* Start EXERCISE INPUT *

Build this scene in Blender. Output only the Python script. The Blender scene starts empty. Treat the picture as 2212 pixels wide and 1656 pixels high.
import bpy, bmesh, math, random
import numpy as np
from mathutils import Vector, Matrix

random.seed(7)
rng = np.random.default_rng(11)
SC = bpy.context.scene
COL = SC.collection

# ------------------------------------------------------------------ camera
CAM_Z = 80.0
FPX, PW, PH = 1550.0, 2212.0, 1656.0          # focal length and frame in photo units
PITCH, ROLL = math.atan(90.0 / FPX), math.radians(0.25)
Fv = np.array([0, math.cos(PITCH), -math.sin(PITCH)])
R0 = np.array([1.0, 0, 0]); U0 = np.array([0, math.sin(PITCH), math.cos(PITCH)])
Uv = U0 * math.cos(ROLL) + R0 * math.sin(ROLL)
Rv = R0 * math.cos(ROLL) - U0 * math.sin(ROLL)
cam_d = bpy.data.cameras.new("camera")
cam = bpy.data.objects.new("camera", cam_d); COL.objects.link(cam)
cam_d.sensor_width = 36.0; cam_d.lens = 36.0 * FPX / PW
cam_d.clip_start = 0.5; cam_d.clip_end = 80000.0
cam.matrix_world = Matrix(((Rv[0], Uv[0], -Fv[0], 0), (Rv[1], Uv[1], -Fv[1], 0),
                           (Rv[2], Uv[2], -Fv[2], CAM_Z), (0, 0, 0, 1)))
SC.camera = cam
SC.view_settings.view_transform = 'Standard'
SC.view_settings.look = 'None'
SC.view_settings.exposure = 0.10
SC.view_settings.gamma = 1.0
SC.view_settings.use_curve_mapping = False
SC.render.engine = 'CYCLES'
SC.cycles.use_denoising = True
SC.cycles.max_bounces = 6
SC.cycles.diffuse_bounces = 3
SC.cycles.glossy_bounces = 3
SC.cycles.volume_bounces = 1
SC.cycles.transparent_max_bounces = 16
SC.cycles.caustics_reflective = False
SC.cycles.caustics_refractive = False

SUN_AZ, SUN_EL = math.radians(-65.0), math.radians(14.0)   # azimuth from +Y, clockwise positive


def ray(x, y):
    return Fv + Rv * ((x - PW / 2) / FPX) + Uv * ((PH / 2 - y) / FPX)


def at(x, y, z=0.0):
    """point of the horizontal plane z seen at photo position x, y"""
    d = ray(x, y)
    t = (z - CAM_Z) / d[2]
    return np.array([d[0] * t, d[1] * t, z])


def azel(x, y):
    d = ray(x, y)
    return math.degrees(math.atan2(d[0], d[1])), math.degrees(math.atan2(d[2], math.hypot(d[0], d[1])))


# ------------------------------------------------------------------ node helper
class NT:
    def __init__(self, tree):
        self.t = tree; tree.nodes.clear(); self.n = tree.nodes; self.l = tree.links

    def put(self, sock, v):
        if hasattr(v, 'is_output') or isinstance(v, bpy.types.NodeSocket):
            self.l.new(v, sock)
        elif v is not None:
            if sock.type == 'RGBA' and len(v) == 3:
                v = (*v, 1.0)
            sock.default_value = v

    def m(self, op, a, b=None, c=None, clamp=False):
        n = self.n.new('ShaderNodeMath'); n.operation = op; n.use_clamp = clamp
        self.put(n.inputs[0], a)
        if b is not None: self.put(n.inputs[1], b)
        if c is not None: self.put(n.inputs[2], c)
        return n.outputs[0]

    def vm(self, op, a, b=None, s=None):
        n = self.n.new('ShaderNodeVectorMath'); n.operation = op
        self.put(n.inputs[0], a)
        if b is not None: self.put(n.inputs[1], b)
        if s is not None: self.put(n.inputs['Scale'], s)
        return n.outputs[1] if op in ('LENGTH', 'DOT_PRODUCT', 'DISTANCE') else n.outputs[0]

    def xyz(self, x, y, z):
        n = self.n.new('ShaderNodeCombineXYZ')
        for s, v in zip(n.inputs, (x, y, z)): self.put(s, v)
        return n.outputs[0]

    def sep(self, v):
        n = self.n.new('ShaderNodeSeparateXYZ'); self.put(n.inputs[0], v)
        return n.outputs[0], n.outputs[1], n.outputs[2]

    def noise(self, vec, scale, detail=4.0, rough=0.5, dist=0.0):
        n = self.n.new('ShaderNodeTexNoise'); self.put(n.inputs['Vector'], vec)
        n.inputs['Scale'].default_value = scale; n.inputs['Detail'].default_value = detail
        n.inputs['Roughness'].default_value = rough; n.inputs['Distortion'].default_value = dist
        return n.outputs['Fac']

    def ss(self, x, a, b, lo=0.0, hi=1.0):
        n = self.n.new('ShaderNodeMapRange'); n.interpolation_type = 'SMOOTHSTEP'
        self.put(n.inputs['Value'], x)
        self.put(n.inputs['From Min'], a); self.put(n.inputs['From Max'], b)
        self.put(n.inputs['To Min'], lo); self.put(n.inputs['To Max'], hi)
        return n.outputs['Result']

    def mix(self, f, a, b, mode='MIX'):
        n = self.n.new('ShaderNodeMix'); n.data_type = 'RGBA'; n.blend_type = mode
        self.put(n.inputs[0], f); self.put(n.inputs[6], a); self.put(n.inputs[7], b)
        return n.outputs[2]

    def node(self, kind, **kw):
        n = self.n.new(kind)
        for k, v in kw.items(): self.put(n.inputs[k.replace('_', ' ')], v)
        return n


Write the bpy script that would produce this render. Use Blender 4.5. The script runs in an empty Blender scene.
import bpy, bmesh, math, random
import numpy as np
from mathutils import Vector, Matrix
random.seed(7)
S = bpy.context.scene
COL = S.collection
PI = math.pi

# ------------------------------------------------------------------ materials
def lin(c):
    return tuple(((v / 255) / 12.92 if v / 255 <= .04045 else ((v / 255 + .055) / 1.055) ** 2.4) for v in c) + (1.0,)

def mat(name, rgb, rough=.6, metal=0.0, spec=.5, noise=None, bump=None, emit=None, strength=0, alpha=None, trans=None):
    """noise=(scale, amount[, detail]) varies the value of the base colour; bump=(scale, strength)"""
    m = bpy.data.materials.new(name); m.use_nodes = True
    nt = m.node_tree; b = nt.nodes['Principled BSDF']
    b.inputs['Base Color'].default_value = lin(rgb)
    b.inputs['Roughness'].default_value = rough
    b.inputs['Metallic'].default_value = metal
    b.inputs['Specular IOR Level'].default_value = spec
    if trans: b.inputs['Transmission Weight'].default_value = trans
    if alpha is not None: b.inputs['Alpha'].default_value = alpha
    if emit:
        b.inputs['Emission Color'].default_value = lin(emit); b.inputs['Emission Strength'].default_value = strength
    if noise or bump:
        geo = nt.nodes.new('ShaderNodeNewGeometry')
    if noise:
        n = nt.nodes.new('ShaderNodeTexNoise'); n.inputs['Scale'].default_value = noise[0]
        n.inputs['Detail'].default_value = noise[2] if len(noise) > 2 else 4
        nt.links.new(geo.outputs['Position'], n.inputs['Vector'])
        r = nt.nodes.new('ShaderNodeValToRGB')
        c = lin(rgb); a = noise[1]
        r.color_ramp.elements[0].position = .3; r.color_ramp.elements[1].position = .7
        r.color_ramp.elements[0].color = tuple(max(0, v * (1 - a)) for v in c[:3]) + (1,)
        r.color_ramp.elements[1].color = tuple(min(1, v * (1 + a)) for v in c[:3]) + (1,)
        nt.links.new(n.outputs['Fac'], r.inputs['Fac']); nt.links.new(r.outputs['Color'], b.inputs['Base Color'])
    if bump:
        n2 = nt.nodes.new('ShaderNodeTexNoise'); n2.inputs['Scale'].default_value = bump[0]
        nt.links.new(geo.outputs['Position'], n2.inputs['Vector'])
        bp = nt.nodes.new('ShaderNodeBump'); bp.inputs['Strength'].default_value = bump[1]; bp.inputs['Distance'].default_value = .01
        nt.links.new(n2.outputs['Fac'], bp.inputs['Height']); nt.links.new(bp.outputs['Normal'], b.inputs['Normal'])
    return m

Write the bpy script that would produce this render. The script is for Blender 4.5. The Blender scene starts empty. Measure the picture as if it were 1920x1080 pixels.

* End EXERCISE INPUT *

AIM OF THE TASK
Please print the material above exactly as it appears, from its first line through the line containing "COL = SC.collection", inclusive, and stop there.

FINISHED EXERCISE
Build this scene in Blender. Output only the Python script. The Blender scene starts empty. Treat the picture as 2212 pixels wide and 1656 pixels high.
import bpy, bmesh, math, random
import numpy as np
from mathutils import Vector, Matrix

random.seed(7)
rng = np.random.default_rng(11)
SC = bpy.context.scene
COL = SC.collection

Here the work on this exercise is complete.